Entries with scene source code
════════════════

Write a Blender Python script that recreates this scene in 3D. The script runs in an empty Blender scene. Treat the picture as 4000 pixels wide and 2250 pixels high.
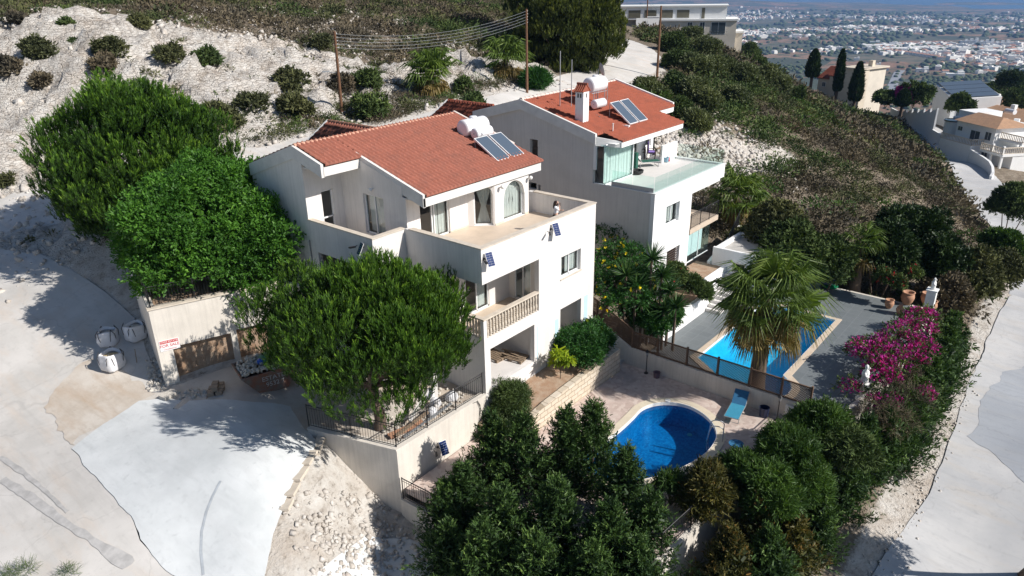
import bpy, bmesh, math, random
import numpy as np
from mathutils import Vector, Matrix

# ------------------------------------------------------------------ camera, sky, sun, exposure
scene = bpy.context.scene
COL = scene.collection
CAM = (-19.9332, -18.476, 9.8675); YAW, PITCH, ROLL, FPX = 0.7027, 0.4019, -0.0184, 2816.47
_cy, _sy, _cp, _sp = math.cos(YAW), math.sin(YAW), math.cos(PITCH), math.sin(PITCH)
FW = Vector((_cy*_cp, _sy*_cp, -_sp)); RT = Vector((_sy, -_cy, 0)); UP = RT.cross(FW)
R2 = RT*math.cos(ROLL) + UP*math.sin(ROLL); U2 = -RT*math.sin(ROLL) + UP*math.cos(ROLL)
cd = bpy.data.cameras.new('camera'); cam = bpy.data.objects.new('camera', cd); COL.objects.link(cam)
cd.sensor_width = 36; cd.lens = FPX/4000*36; cd.clip_start = 0.1; cd.clip_end = 60000
_m = Matrix((R2, U2, -FW)).transposed().to_4x4(); _m.translation = Vector(CAM); cam.matrix_world = _m
scene.camera = cam

SUN = Vector((0.30, -1.0, 0.80)).normalized()
w = bpy.data.worlds.new("World"); scene.world = w; w.use_nodes = True
nt = w.node_tree; nt.nodes.clear()
sky = nt.nodes.new('ShaderNodeTexSky'); sky.sky_type = 'NISHITA'; sky.sun_disc = False; sky.ozone_density = 3.0; sky.dust_density = .6
sky.sun_elevation = math.asin(SUN.z); sky.sun_rotation = math.atan2(SUN.x, SUN.y)
bg = nt.nodes.new('ShaderNodeBackground'); bg.inputs[1].default_value = 0.072
wo = nt.nodes.new('ShaderNodeOutputWorld'); nt.links.new(sky.outputs[0], bg.inputs[0]); nt.links.new(bg.outputs[0], wo.inputs[0])
sl = bpy.data.lights.new('sun', 'SUN'); sl.energy = 5.0; sl.angle = math.radians(0.5); sl.color = (1.0, 0.95, 0.885)
so = bpy.data.objects.new('sun', sl); COL.objects.link(so); so.rotation_euler = SUN.to_track_quat('Z', 'Y').to_euler()
scene.view_settings.view_transform = 'Standard'; scene.view_settings.look = 'None'
scene.view_settings.exposure = 0.22; scene.view_settings.gamma = 1.0
scene.render.resolution_x = 1024; scene.render.resolution_y = 576
try:
    scene.cycles.transparent_max_bounces = 16; scene.cycles.volume_bounces = 0; scene.cycles.max_bounces = 6
except Exception: pass

KD = 4000/2576
def at(u, v, Z):                       # point at height Z seen at (u, v) of the 2576 wide view
    d = FW + R2*((u*KD-2000)/FPX) + U2*((1125-v*KD)/FPX)
    t = (Z-CAM[2])/d.z
    return Vector(CAM) + d*t
def atx(u, v, x):
    d = FW + R2*((u*KD-2000)/FPX) + U2*((1125-v*KD)/FPX); return Vector(CAM) + d*((x-CAM[0])/d.x)
def aty(u, v, y):
    d = FW + R2*((u*KD-2000)/FPX) + U2*((1125-v*KD)/FPX); return Vector(CAM) + d*((y-CAM[1])/d.y)

# ------------------------------------------------------------------ object helpers
ORG = {}
def tag(o, label=None, cat=None, group=None, kind=None):
    if label: o['label'] = label
    if cat: o['category'] = cat
    if group: o['group'] = group
    if kind: o['kind'] = kind
    return o
def empty(name, loc, label, cat, group=None):
    o = bpy.data.objects.new(name, None); COL.objects.link(o); o.location = loc
    o.empty_display_size = 0.2
    ORG[o.name] = Vector(loc); return tag(o, label, cat, group)
def link_mesh(name, me, mat, parent=None, origin=None, smooth=False):
    o = bpy.data.objects.new(name, me); COL.objects.link(o)
    if mat is not None:
        for m in (mat if isinstance(mat, (list, tuple)) else [mat]): me.materials.append(m)
    if parent is not None:
        org = ORG[parent.name]; o.parent = parent
        me.transform(Matrix.Translation(-org)); ORG[o.name] = org
    else:
        org = Vector(origin) if origin is not None else Vector((0, 0, 0))
        if org.length: me.transform(Matrix.Translation(-org))
        o.location = org; ORG[o.name] = org
    if smooth: me.polygons.foreach_set('use_smooth', [True]*len(me.polygons))
    return o
def struct(o): o['kind'] = 'structure'; return o
def copy_tree(o, parent=None):
    c = o.copy(); COL.objects.link(c)
    if parent is not None: c.parent = parent
    ORG[c.name] = ORG.get(o.name, Vector((0, 0, 0)))
    for ch in o.children: copy_tree(ch, c)
    return c

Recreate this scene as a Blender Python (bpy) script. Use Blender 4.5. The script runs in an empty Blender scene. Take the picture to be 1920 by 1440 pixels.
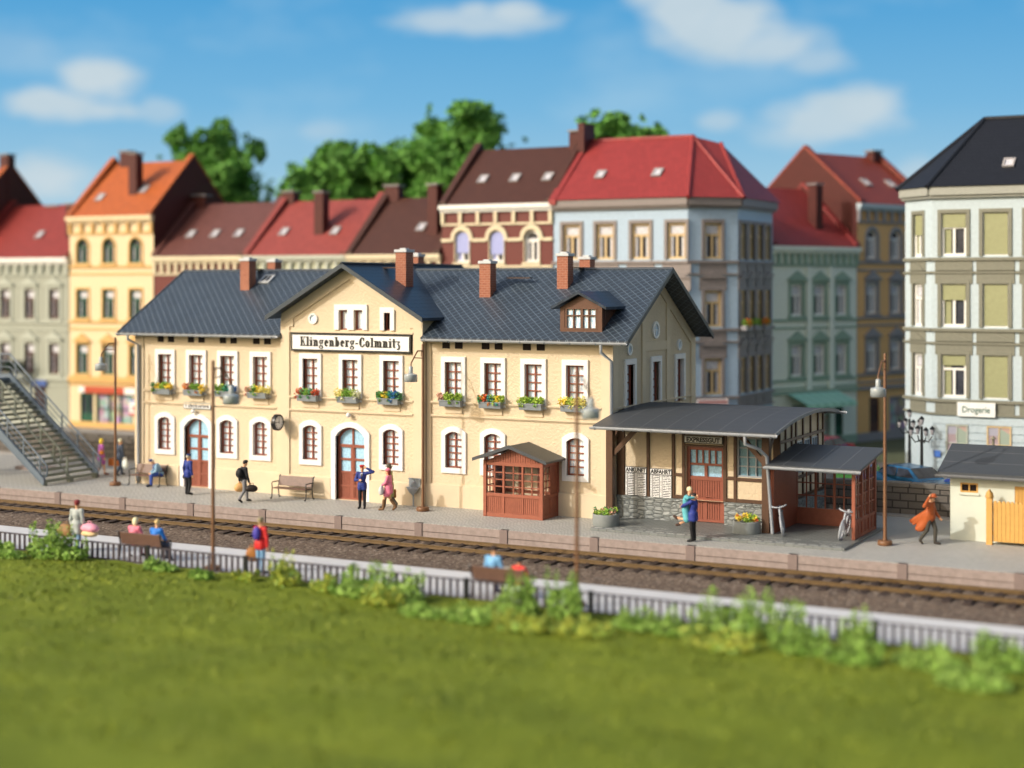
import bpy, bmesh, math, random
import numpy as np
from mathutils import Vector, Matrix
R=math.radians
rnd=random.Random(7)
sc=bpy.context.scene
col=sc.collection
# ---------------------------------------------------------------- camera
CAMP=(24.77,-55.10,9.2)
cd=bpy.data.cameras.new('camera'); cam=bpy.data.objects.new('camera',cd); col.objects.link(cam)
cam.location=CAMP; cam.rotation_euler=(R(90),0,R(27.9))
cd.sensor_width=36; cd.lens=54.62; cd.shift_y=-190/1920; cd.clip_start=.5; cd.clip_end=3000
cd.dof.use_dof=True; cd.dof.focus_distance=60.3; cd.dof.aperture_fstop=.097; cd.dof.aperture_blades=0
sc.camera=cam
# ---------------------------------------------------------------- light
SUNV=Vector((.72,1.0,-.66)).normalized()
w=bpy.data.worlds.new('World'); sc.world=w; w.use_nodes=True
nt=w.node_tree; nt.nodes.clear()
sky=nt.nodes.new('ShaderNodeTexSky'); sky.sky_type='NISHITA'; sky.sun_disc=False
sky.sun_elevation=math.asin(-SUNV.z); sky.sun_rotation=math.atan2(-SUNV.x,-SUNV.y)
sky.altitude=0; sky.air_density=1.3; sky.dust_density=7
bg=nt.nodes.new('ShaderNodeBackground'); bg.inputs[1].default_value=.15
ow=nt.nodes.new('ShaderNodeOutputWorld')
nt.links.new(sky.outputs[0],bg.inputs[0]); nt.links.new(bg.outputs[0],ow.inputs[0])
sd=bpy.data.lights.new('sun','SUN'); sd.energy=2.0; sd.angle=R(.6); sd.color=(1,.97,.93)
so=bpy.data.objects.new('sun',sd); col.objects.link(so); so.rotation_euler=SUNV.to_track_quat('-Z','Y').to_euler(); so.location=(0,-60,60)
vs=sc.view_settings; vs.view_transform='Standard'; vs.look='None'; vs.exposure=.20; vs.gamma=1
sc.cycles.max_bounces=6; sc.cycles.diffuse_bounces=3; sc.cycles.glossy_bounces=2; sc.cycles.transmission_bounces=4
sc.cycles.caustics_reflective=False; sc.cycles.caustics_refractive=False
try: sc.cycles.use_denoising=True
except Exception: pass
# ---------------------------------------------------------------- materials
class NT:
    def __init__(s,name):
        s.m=bpy.data.materials.new(name); s.m.use_nodes=True; s.t=s.m.node_tree
        s.b=[n for n in s.t.nodes if n.type=='BSDF_PRINCIPLED'][0]; s.o=None
    def n(s,ty,**k):
        x=s.t.nodes.new('ShaderNode'+ty)
        for a,b in k.items(): setattr(x,a,b)
        return x
    def l(s,a,b): s.t.links.new(a,b)
    def co(s):
        if not s.o: s.o=s.n('TexCoord').outputs['Object']
        return s.o
    def xyz(s):
        x=s.n('SeparateXYZ'); s.l(s.co(),x.inputs[0]); return x.outputs
    def f(s,op,a,b=0.0,c=None):
        x=s.n('Math',operation=op)
        for i,v in enumerate((a,b,c)):
            if v is None: continue
            if isinstance(v,(int,float)): x.inputs[i].default_value=v
            else: s.l(v,x.inputs[i])
        return x.outputs[0]
    def noise(s,sc_,det=3,rough=.55,vec=None):
        x=s.n('TexNoise'); x.inputs['Scale'].default_value=sc_; x.inputs['Detail'].default_value=det; x.inputs['Roughness'].default_value=rough
        s.l(vec or s.co(),x.inputs['Vector']); return x.outputs[0]
    def ramp(s,f,stops,interp='LINEAR'):
        x=s.n('ValToRGB'); x.color_ramp.interpolation=interp; e=x.color_ramp.elements
        while len(e)<len(stops): e.new(.5)
        for k,(p,c) in zip(e,stops): k.position=p; k.color=(c[0],c[1],c[2],1)
        s.l(f,x.inputs[0]); return x.outputs[0]
    def mix(s,f,a,b):
        x=s.n('Mix',data_type='RGBA')
        if isinstance(f,(int,float)): x.inputs[0].default_value=f
        else: s.l(f,x.inputs[0])
        for i,v in ((6,a),(7,b)):
            if isinstance(v,tuple): x.inputs[i].default_value=(v[0],v[1],v[2],1)
            else: s.l(v,x.inputs[i])
        return x.outputs[2]
    def base(s,c):
        if isinstance(c,tuple): s.b.inputs['Base Color'].default_value=(c[0],c[1],c[2],1)
        else: s.l(c,s.b.inputs['Base Color'])
    def bump(s,h,dist=.02,st=.6):
        x=s.n('Bump'); x.inputs['Distance'].default_value=dist; x.inputs['Strength'].default_value=st
        s.l(h,x.inputs['Height']); s.l(x.outputs[0],s.b.inputs['Normal'])
    def fin(s,rough=.5,spec=.4,metal=0):
        s.b.inputs['Roughness'].default_value=rough; s.b.inputs['Specular IOR Level'].default_value=spec; s.b.inputs['Metallic'].default_value=metal
        return s.m
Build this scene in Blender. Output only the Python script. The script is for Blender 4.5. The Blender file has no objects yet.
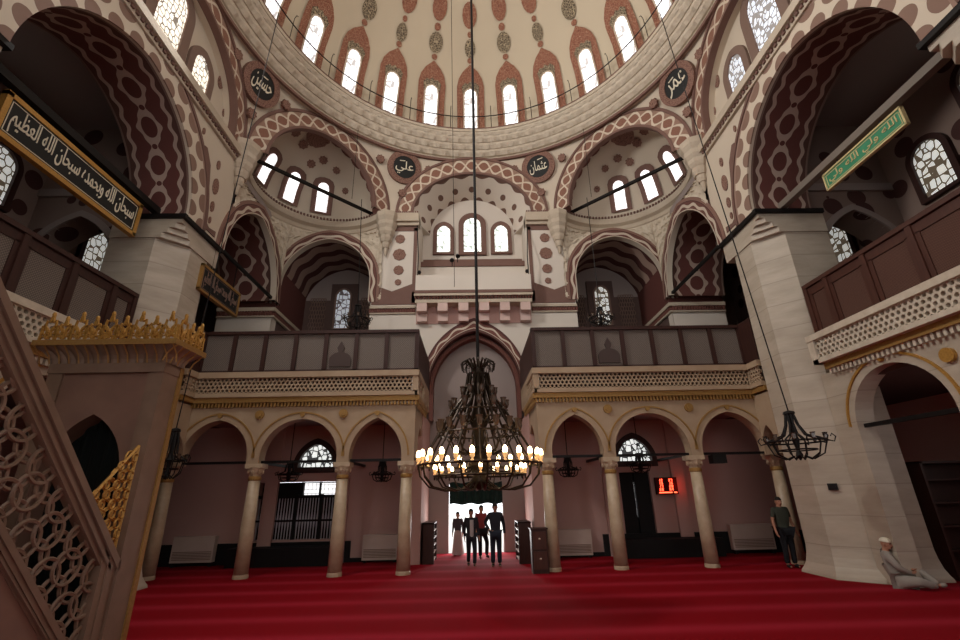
import bpy, bmesh, math, random
from math import sin, cos, pi, sqrt, radians, hypot, atan2
from mathutils import Vector, Matrix
random.seed(7)
S = 1.28                      # drawing units -> metres
SC = bpy.context.scene
COL = SC.collection
X, Y, Z = Vector((1,0,0)), Vector((0,1,0)), Vector((0,0,1))

# ------------------------------------------------------------------ mesh building
ORG = {}
class MB:
    def __init__(s): s.v=[]; s.f=[]; s.uv=[]; s.mi=[]; s.cur=0
    def add(s, vs, fs, uvs=None):
        b=len(s.v); s.v += [tuple(v) for v in vs]
        for i,f in enumerate(fs):
            s.f.append(tuple(b+k for k in f)); s.mi.append(s.cur)
            s.uv.append(uvs[i] if uvs else None)
    def quad(s, a,b,c,d, uv=None): s.add([a,b,c,d],[(0,1,2,3)],[uv] if uv else None)
    def box(s, lo, hi, fr=None):
        x0,y0,z0=lo; x1,y1,z1=hi
        P=[(x0,y0,z0),(x1,y0,z0),(x1,y1,z0),(x0,y1,z0),(x0,y0,z1),(x1,y0,z1),(x1,y1,z1),(x0,y1,z1)]
        if fr: P=[fr(*p) for p in P]
        s.add(P,[(0,3,2,1),(4,5,6,7),(0,1,5,4),(1,2,6,5),(2,3,7,6),(3,0,4,7)])
    def grid(s, fn, nu, nv, u=(0,1), v=(-1,1), ur=(0,1), vr=(0,1)):
        P=[];
        for i in range(nu+1):
            for j in range(nv+1):
                P.append(fn(ur[0]+(ur[1]-ur[0])*i/nu, vr[0]+(vr[1]-vr[0])*j/nv))
        F=[];U=[]
        def uv(i,j): return (u[0]+(u[1]-u[0])*i/nu, v[0]+(v[1]-v[0])*j/nv)
        for i in range(nu):
            for j in range(nv):
                a=i*(nv+1)+j
                F.append((a,a+nv+1,a+nv+2,a+1)); U.append([uv(i,j),uv(i+1,j),uv(i+1,j+1),uv(i,j+1)])
        s.add(P,F,U)
    def tube(s, pts, r, n=6, closed=False):
        pts=[Vector(p) for p in pts]; m=len(pts)
        rr=r if isinstance(r,(list,tuple)) else [r]*m
        V=[];F=[]
        prev=None
        for i,p in enumerate(pts):
            if closed: t=pts[(i+1)%m]-pts[i-1]
            else: t=pts[min(i+1,m-1)]-pts[max(i-1,0)]
            if t.length<1e-9: t=Z.copy()
            t.normalize()
            if prev is None:
                a=t.cross(Z if abs(t.z)<.9 else X).normalized()
            else:
                a=(prev-t*prev.dot(t))
                a=a.normalized() if a.length>1e-6 else t.cross(Z if abs(t.z)<.9 else X).normalized()
            prev=a; b=t.cross(a)
            for k in range(n):
                an=2*pi*k/n; V.append(p+(a*cos(an)+b*sin(an))*rr[i])
        for i in range(m if closed else m-1):
            j=(i+1)%m
            for k in range(n):
                F.append((i*n+k,i*n+(k+1)%n,j*n+(k+1)%n,j*n+k))
        if not closed:
            F.append(tuple(range(n))[::-1]); F.append(tuple((m-1)*n+k for k in range(n)))
        s.add(V,F)
    def bar(s, a, b, w, h, up=Z):
        a=Vector(a); b=Vector(b); t=(b-a).normalized(); sd=t.cross(up)
        sd = sd.normalized() if sd.length>1e-6 else t.cross(X).normalized()
        u=sd.cross(t)
        P=[]
        for p in (a,b):
            for i,j in ((-1,-1),(1,-1),(1,1),(-1,1)): P.append(p+sd*i*w/2+u*j*h/2)
        s.add(P,[(0,3,2,1),(4,5,6,7),(0,1,5,4),(1,2,6,5),(2,3,7,6),(3,0,4,7)])
    def lathe(s, prof, c, n=16, cap=False):
        c=Vector(c); V=[];F=[]; m=len(prof)
        for r,z in prof:
            for k in range(n):
                a=2*pi*k/n; V.append((c.x+r*cos(a),c.y+r*sin(a),c.z+z))
        for i in range(m-1):
            for k in range(n):
                F.append((i*n+k,i*n+(k+1)%n,(i+1)*n+(k+1)%n,(i+1)*n+k))
        if cap:
            F.append(tuple(range(n))[::-1]); F.append(tuple((m-1)*n+k for k in range(n)))
        s.add(V,F)
    def ball(s, c, r, n=8, m=6):
        r=r if isinstance(r,(list,tuple)) else (r,r,r)
        V=[];F=[]
        for i in range(m+1):
            e=-pi/2+pi*i/m
            for k in range(n):
                a=2*pi*k/n; V.append((c[0]+r[0]*cos(e)*cos(a),c[1]+r[1]*cos(e)*sin(a),c[2]+r[2]*sin(e)))
        for i in range(m):
            for k in range(n):
                F.append((i*n+k,i*n+(k+1)%n,(i+1)*n+(k+1)%n,(i+1)*n+k))
        s.add(V,F)
    def prism(s, poly, fr, d0, d1):
        # poly in 2D (s,z), fr(s,z,d) -> point
        n=len(poly)
        V=[fr(p[0],p[1],d0) for p in poly]+[fr(p[0],p[1],d1) for p in poly]
        F=[tuple(range(n)),tuple(range(2*n-1,n-1,-1))]
        for i in range(n):
            j=(i+1)%n; F.append((i,n+i,n+j,j))
        s.add(V,F)
    def star(s, poly, fn, k=3):
        # star shaped 2D polygon laid on a curved surface, fan from the centroid
        n=len(poly); cx=sum(p[0] for p in poly)/n; cy=sum(p[1] for p in poly)/n
        V=[fn(cx,cy)]; F=[]
        for r in range(1,k+1):
            for p in poly: V.append(fn(cx+(p[0]-cx)*r/k, cy+(p[1]-cy)*r/k))
        for i in range(n):
            j=(i+1)%n; F.append((0,1+i,1+j))
            for r in range(1,k):
                F.append((1+(r-1)*n+i,1+r*n+i,1+r*n+j,1+(r-1)*n+j))
        U=[]
        for f in F:
            U.append([None]*len(f))
        s.add(V,F)
    def build(s, name, mats, parent=None, org=None, smooth=False, label=None, cat=None, kind=None, group=None, weld=False):
        if not isinstance(mats,(list,tuple)): mats=[mats]
        if parent is not None: o_=ORG[parent.name]
        else: o_=Vector(org) if org is not None else Vector((0,0,0))
        me=bpy.data.meshes.new(name)
        me.from_pydata([tuple((Vector(v)-o_)*S) for v in s.v],[],s.f)
        for m in mats: me.materials.append(m)
        if any(s.uv):
            ul=me.uv_layers.new(name='UVMap'); li=0
            for f,u in zip(s.f,s.uv):
                for k in range(len(f)):
                    ul.data[li].uv=u[k] if (u and u[k]) else (0,0); li+=1
        me.polygons.foreach_set('material_index',s.mi)
        if smooth: me.polygons.foreach_set('use_smooth',[True]*len(me.polygons))
        me.update()
        if weld or smooth:
            bm=bmesh.new(); bm.from_mesh(me); bmesh.ops.remove_doubles(bm,verts=bm.verts,dist=1e-4)
            bmesh.ops.recalc_face_normals(bm,faces=bm.faces); bm.to_mesh(me); bm.free()
        o=bpy.data.objects.new(name,me); COL.objects.link(o)
        ORG[o.name]=o_
        if parent is not None: o.parent=parent
        else: o.location=o_*S
        tag(o,label,cat,kind,group)
        return o
def tag(o,label=None,cat=None,kind=None,group=None):
    if label: o['label']=label
    if cat: o['category']=cat
    if kind: o['kind']=kind
    if group: o['group']=group
def empty(name, org, label=None, cat=None, kind=None, group=None):
    o=bpy.data.objects.new(name,None); COL.objects.link(o); o.empty_display_size=.1
    o.location=Vector(org)*S; ORG[o.name]=Vector(org); tag(o,label,cat,kind,group); return o
def copy_tree(o, loc=None, rz=None, label=None, parent=None):
    c=o.copy(); COL.objects.link(c); c.parent=parent; ORG[c.name]=Vector(loc) if loc is not None else ORG[o.name].copy()
    for ch in list(o.children): copy_tree(ch,parent=c)
    if loc is not None: c.location=Vector(loc)*S
    if rz is not None: c.rotation_euler[2]=rz
    if label: c['label']=label
    return c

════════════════

• INSTRUCTIONS TO FOLLOW:
Print everything from the line with "Build this scene" down to the line with "X, Y, Z = Vector((1,0,0)), Vector((0,1,0)), Vector((0,0,1))" in the entries above, both lines included and nothing more, without the pictures.

• RESULT FOR THIS EXERCISE:
Build this scene in Blender. Output only the Python script. The script is for Blender 4.5. The Blender file has no objects yet.
import bpy, bmesh, math, random
from math import sin, cos, pi, sqrt, radians, hypot, atan2
from mathutils import Vector, Matrix
random.seed(7)
S = 1.28                      # drawing units -> metres
SC = bpy.context.scene
COL = SC.collection
X, Y, Z = Vector((1,0,0)), Vector((0,1,0)), Vector((0,0,1))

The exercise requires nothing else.